YoY estimates & the disinflationary cycle
In July, I expect the headline CPI to record a fourth consecutive month of lower YoY growth, falling to 2.9% (2.94%) from 3.0% (2.97%). This compares to the consensus estimate of 2.9%.
I expect the core CPI to also record a fourth consecutive month of decelerating YoY growth, falling to 3.1% (3.14%) from 3.3% (3.27%). This compares to the consensus estimate of 3.2%. While my core CPI estimate is below the consensus estimate on a one-decimal place basis, it is not far away from rounding to 3.2%.
On an ex-shelter basis, I expect headline CPI growth of 1.8% YoY (from 1.8%). For the core CPI ex-shelter, I expect YoY growth to decelerate for a fourth consecutive month, falling to 1.7% (from 1.8%).

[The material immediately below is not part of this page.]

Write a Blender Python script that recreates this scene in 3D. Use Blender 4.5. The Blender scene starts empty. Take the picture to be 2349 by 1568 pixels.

Disinflation continues to be supported by relatively modest growth in the M2 money supply, which on an inflation adjusted basis, recorded a 27th consecutive month of negative YoY growth.
With M2 growth having long ago decelerated, it’s no surprise to see that the disinflationary cycle has progressed significantly, with durables prices (the most responsive component to an increase in M2) deflating and nondurables prices disinflating significantly. Highlighting how the disinflationary cycle has strengthened and broadened, services prices — being the most lagging component of the price cycle — have recorded major MoM disinflation over the past two months (see the “Breaking down the details” section below for a breakdown of my services price forecasts for July).
This underlying understanding of the broader price cycle underpins my latest medium-term US CPI forecasts, where I expect further material disinflation to occur in 2H24 — my latest medium-term estimates and related analysis can be found, here.
MoM estimates
In terms of my monthly estimates — which better highlight the extent of the disinflation that has been seen over recent months — I forecast headline CPI growth of 0.17% versus the consensus estimate of 0.2%. This would result in 3-month annualised growth of just 0.48% (from 1.1%) and 6-month annualised growth of 2.5% (from 2.8%). This would represent the slowest pace of 3- and 6-month annualised growth since June 2020 and September 2020, respectively.